Manuscript details Ben Jonson’s ‘lost’ trek

U. NOTTINGHAM (UK) — The chance discovery of a manuscript hidden among papers in an ancient family archive is shedding light on the life and career of Ben Jonson, William Shakespeare’s biggest rival.

As portrayed in the new Shakespeare movie Anonymous, Jonson was the leading wit of his time and lived a life full of notoriety and intrigue.
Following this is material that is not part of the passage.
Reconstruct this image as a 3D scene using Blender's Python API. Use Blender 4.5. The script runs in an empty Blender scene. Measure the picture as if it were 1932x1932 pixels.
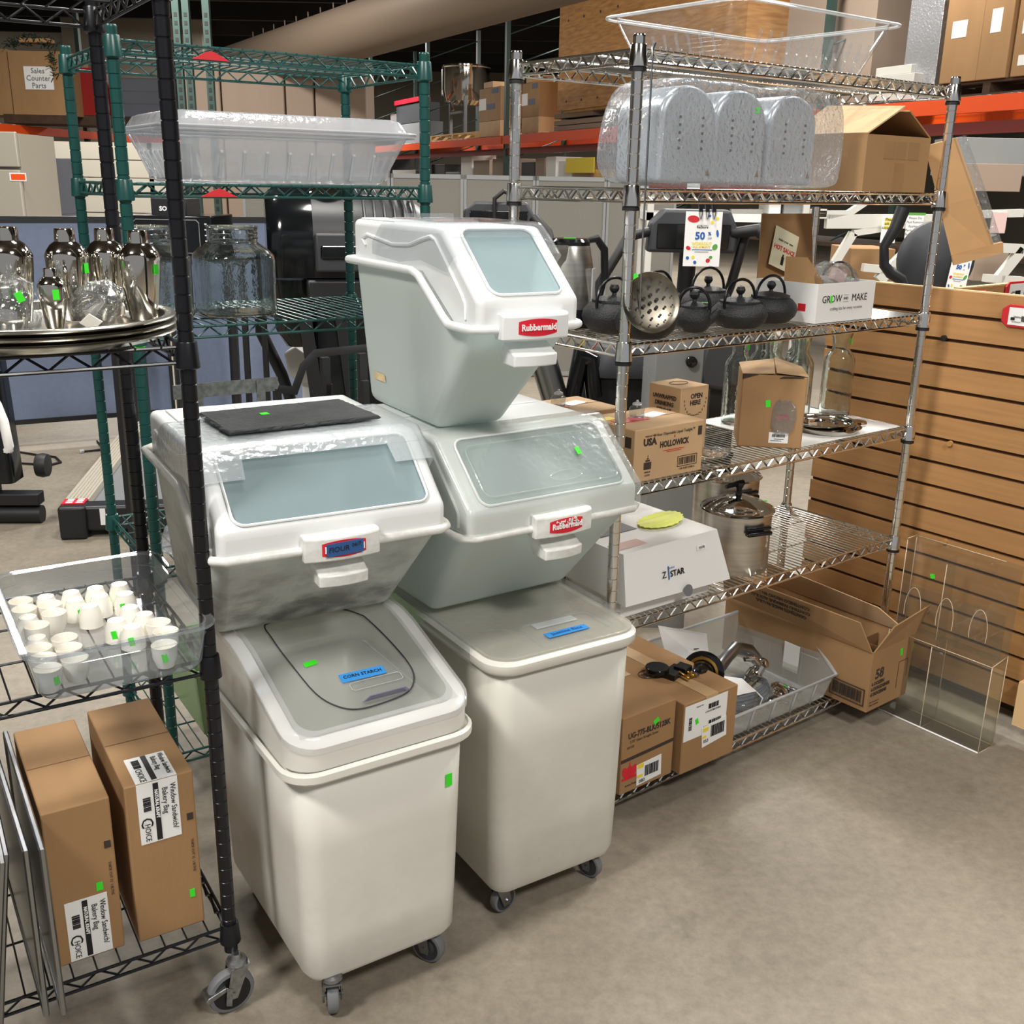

Weighing in at just under 20 stone (around 280 pounds), he famously completed a walk from London to Scotland in 1618. But because his own account of the journey was destroyed in a fire at his house a few years later, no direct record of the trip was known to exist.

The newly discovered, 7,500-word handwritten manuscript is expected to reconstruct a large missing piece of the jigsaw of Jonson’s life story and disputes previous theories that he made his famous walking trip alone—the title, “My Gossip Jonson’s foot journey and mine into Scotland” indicates otherwise.
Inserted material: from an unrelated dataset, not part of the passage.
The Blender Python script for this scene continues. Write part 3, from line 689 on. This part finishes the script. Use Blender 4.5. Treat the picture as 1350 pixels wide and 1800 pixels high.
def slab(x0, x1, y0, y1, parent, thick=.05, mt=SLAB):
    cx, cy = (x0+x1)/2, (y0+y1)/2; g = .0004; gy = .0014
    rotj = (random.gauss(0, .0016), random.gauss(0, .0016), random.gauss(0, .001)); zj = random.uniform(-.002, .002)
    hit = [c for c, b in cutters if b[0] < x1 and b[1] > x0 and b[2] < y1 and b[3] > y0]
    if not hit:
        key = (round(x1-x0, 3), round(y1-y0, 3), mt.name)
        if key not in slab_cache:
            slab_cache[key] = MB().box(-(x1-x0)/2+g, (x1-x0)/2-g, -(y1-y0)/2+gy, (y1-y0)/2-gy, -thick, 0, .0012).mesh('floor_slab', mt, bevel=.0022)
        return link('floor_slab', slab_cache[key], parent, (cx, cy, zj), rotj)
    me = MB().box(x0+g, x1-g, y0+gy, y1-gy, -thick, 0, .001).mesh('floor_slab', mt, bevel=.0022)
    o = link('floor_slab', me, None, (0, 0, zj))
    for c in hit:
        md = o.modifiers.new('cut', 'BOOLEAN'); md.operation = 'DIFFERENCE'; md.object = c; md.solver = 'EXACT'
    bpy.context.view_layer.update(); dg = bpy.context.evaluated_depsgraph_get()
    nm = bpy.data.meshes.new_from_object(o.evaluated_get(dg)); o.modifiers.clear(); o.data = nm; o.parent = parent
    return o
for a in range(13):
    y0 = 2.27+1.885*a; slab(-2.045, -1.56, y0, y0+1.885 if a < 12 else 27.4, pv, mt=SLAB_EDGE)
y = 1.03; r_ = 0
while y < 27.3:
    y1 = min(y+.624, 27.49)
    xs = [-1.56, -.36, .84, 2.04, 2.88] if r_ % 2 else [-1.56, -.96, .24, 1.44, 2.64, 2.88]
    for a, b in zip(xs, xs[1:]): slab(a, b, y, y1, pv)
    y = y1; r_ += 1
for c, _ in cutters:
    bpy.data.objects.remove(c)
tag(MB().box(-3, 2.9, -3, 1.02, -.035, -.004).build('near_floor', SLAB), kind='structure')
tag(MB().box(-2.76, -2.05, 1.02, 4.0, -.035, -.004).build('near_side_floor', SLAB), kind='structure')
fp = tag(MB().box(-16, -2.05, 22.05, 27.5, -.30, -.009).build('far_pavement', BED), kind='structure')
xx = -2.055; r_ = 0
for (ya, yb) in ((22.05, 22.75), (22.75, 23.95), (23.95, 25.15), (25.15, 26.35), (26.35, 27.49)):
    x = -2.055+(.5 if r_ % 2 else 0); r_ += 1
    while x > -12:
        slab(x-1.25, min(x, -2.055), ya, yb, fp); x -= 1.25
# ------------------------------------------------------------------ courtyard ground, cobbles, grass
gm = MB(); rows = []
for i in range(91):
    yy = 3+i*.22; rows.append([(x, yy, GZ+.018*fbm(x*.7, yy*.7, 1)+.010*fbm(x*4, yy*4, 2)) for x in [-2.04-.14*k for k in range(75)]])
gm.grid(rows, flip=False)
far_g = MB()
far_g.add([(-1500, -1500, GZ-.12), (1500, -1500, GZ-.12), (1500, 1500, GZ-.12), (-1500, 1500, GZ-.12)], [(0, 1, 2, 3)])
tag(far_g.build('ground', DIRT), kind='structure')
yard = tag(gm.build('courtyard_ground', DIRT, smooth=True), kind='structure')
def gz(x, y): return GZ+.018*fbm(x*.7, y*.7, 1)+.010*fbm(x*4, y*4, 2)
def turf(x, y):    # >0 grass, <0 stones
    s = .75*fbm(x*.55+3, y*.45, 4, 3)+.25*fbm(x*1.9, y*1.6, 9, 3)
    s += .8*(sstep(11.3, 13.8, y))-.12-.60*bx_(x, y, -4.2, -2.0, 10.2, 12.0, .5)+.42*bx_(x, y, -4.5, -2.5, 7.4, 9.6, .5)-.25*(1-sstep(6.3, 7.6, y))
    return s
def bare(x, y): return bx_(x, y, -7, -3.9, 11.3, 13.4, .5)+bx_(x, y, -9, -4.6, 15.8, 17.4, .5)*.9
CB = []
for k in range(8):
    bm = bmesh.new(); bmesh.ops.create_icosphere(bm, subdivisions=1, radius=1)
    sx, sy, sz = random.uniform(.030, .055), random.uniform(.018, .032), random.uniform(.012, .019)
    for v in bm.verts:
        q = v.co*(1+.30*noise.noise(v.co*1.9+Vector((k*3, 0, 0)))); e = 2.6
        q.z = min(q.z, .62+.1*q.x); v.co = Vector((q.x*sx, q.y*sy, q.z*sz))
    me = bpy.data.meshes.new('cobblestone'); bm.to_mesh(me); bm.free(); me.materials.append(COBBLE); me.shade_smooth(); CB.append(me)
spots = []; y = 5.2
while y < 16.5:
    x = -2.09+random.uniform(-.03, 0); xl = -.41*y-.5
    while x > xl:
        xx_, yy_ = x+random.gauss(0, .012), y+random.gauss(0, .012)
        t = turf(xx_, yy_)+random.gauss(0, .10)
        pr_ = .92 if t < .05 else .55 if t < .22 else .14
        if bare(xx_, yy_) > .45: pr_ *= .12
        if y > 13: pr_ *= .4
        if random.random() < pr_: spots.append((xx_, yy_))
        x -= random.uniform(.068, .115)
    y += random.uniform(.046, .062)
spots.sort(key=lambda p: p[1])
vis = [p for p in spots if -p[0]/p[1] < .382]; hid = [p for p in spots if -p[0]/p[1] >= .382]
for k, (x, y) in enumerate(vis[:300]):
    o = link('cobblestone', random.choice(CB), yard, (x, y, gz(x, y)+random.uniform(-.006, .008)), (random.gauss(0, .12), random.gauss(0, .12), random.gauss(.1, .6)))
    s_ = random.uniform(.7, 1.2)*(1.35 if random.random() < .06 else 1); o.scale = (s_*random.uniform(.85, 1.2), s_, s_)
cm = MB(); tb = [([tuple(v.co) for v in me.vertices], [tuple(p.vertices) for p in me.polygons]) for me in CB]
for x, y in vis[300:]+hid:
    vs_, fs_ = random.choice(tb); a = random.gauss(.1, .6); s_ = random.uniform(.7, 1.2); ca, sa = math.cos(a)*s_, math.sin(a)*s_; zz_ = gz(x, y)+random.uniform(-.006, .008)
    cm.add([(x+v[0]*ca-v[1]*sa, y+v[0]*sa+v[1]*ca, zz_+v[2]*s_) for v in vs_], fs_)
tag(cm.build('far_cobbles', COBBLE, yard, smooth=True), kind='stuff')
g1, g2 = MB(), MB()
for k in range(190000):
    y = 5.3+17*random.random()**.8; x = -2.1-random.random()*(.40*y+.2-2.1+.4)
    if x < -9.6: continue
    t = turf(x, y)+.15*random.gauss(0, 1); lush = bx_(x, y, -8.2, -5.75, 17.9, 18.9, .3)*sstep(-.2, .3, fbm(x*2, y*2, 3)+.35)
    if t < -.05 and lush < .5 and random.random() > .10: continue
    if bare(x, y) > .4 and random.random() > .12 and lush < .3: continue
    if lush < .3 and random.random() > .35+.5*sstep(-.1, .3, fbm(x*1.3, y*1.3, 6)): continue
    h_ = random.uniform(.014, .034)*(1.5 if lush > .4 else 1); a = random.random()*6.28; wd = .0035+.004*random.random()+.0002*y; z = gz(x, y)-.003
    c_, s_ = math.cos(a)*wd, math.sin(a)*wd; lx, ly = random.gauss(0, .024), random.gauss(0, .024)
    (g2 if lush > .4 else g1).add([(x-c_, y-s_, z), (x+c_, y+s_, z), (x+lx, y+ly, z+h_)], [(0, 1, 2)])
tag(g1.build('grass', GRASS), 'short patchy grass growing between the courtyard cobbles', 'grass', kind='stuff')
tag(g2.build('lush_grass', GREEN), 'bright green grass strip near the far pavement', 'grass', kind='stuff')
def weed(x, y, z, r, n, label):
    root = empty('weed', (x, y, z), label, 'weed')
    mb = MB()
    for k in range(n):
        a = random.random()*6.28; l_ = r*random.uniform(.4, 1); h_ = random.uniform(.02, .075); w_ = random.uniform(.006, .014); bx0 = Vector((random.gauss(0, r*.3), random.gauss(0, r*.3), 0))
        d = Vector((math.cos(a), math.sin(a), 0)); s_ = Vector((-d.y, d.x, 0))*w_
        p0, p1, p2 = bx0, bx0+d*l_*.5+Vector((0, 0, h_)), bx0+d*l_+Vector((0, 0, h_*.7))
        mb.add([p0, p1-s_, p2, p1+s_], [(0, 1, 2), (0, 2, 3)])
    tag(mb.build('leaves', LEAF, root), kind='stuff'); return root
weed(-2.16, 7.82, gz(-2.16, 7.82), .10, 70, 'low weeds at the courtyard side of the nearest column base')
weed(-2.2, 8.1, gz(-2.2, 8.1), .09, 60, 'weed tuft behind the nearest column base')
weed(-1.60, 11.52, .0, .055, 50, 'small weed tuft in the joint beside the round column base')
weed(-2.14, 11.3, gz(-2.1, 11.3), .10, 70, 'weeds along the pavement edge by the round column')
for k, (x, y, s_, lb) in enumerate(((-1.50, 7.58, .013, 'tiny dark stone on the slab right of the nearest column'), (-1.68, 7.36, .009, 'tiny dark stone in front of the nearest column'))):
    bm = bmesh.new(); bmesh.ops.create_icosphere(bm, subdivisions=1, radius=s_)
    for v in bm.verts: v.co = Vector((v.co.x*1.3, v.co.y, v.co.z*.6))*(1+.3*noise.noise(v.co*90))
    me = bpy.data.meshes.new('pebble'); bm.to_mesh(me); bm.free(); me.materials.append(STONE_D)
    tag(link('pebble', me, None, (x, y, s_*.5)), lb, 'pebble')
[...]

The identity of the traveling companion is still unknown, but the manuscript is considered hugely significant as the only surviving first-hand account of the legendary journey.

“It’s exciting to think of Jonson at the forefront of a tradition of literary walkers that comes right up to date with figures like Iain Sinclair and Will Self,” says Julie Sanders, professor of English Studies at the University of Nottingham.

“His encounters with the regional and cultural geographies of England and Scotland had a profound impact on what he went on to write afterwards and the manuscript allows us new insight into his work and the society of his time as a result.”

Sanders and James Loxley of the University of Edinburgh will transcribe the account for inclusion in a new Complete Works of Ben Jonson by Cambridge University Press, due out next spring. Loxley discovered the manuscript among papers in the archives of the Aldersey family of Aldersey Hall in Cheshire in 2009.

“Jonson’s foot voyage has long been thought of as one of the more striking episodes in a sumptuously colorful life,” says Loxley. “This newly discovered account is a treasure trove of detail on Jonson’s famous walk for anyone with an interest in British cultural history.”